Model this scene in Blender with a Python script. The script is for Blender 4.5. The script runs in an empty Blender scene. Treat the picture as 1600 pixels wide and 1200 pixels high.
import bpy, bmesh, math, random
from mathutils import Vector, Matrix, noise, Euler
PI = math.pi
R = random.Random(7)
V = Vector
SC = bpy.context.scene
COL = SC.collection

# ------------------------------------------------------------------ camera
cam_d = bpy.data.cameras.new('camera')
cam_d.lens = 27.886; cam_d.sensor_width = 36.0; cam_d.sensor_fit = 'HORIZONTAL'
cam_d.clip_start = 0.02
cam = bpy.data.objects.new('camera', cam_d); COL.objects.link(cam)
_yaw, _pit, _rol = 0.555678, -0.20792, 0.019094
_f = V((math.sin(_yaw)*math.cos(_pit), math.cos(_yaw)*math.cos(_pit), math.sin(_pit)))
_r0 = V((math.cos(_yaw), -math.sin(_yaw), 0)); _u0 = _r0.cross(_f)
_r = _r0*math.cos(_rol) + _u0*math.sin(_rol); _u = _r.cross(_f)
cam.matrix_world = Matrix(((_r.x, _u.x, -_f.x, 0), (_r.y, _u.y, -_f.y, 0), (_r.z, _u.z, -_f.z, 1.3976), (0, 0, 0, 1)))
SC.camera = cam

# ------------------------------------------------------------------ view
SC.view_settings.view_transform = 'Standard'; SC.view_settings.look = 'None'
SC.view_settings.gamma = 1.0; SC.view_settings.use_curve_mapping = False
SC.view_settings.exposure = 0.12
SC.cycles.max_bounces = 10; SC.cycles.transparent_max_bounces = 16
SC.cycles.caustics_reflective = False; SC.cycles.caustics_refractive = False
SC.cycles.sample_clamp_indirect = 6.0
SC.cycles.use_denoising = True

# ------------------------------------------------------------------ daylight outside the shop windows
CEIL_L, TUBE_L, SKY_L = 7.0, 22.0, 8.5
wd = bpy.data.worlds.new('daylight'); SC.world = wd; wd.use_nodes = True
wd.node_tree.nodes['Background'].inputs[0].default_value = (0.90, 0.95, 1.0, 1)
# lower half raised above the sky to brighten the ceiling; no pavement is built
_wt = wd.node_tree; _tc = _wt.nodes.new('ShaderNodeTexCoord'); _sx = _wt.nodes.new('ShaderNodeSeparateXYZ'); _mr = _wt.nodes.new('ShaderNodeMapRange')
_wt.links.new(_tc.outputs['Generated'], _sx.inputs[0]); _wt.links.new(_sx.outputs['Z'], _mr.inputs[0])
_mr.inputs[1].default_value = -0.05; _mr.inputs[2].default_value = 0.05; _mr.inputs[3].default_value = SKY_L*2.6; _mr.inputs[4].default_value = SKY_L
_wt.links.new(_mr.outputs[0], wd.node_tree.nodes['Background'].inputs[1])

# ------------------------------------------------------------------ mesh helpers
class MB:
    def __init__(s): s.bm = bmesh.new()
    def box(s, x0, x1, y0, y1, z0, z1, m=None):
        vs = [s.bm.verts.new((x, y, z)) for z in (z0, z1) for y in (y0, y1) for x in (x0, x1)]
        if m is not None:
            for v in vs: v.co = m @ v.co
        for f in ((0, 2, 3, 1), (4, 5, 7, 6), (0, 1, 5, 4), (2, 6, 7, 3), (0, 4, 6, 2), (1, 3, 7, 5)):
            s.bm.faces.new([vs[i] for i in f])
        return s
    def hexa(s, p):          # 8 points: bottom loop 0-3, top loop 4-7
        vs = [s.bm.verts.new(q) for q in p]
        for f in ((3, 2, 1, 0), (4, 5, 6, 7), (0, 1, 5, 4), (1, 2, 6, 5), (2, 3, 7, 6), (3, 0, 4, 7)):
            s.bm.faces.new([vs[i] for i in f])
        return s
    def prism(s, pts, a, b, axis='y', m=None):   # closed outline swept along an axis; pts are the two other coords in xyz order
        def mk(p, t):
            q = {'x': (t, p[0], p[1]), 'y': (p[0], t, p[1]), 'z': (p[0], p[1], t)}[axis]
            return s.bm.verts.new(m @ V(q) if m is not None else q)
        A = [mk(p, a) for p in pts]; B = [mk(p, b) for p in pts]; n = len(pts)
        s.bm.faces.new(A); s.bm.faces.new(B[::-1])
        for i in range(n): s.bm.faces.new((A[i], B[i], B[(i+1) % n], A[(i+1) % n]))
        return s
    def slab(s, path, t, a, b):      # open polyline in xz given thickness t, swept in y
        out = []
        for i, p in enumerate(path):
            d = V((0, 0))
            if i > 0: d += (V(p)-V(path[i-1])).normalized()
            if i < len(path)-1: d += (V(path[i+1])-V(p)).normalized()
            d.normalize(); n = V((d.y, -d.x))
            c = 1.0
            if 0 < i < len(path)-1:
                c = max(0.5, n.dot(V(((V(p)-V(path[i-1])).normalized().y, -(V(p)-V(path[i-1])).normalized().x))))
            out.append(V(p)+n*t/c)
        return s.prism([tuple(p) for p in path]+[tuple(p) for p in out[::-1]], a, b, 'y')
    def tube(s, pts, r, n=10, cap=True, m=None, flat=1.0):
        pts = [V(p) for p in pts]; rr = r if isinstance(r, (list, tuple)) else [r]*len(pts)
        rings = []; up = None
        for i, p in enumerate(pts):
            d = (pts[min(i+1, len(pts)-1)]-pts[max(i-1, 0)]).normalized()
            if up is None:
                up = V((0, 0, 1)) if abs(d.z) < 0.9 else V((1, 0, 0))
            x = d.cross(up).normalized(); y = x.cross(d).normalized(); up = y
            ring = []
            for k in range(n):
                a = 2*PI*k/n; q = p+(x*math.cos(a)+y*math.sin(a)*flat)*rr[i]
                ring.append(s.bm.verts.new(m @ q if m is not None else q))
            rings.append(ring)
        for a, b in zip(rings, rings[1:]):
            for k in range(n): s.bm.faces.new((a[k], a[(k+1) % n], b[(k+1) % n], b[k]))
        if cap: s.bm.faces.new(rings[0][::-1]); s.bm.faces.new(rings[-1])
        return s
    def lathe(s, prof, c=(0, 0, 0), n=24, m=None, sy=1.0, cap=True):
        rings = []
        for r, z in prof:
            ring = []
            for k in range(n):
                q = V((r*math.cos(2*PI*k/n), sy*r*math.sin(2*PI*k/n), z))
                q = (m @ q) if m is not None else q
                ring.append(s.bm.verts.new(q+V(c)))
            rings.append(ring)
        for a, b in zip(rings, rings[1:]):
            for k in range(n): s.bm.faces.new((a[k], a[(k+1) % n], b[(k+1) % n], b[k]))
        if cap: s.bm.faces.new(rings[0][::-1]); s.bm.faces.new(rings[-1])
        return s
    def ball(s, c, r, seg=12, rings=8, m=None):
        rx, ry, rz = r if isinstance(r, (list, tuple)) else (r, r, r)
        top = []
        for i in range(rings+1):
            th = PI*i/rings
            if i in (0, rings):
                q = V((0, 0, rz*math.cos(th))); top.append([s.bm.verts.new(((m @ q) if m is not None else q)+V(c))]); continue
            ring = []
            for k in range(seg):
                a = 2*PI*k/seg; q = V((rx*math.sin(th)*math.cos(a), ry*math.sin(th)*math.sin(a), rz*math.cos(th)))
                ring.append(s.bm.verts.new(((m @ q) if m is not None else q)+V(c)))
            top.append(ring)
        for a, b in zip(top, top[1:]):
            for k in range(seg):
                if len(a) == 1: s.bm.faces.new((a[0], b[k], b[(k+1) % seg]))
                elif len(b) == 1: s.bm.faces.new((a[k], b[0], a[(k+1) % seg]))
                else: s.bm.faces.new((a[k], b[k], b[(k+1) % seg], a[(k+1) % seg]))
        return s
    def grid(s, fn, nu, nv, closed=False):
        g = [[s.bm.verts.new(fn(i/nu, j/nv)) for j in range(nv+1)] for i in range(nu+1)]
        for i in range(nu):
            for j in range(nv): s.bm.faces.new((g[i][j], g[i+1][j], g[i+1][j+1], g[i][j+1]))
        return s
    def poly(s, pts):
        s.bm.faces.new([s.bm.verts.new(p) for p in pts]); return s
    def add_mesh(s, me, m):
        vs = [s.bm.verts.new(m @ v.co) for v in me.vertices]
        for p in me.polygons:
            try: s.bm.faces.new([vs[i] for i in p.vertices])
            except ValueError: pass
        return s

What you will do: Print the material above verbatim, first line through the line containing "COL = SC.collection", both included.

Result below:
Model this scene in Blender with a Python script. The script is for Blender 4.5. The script runs in an empty Blender scene. Treat the picture as 1600 pixels wide and 1200 pixels high.
import bpy, bmesh, math, random
from mathutils import Vector, Matrix, noise, Euler
PI = math.pi
R = random.Random(7)
V = Vector
SC = bpy.context.scene
COL = SC.collection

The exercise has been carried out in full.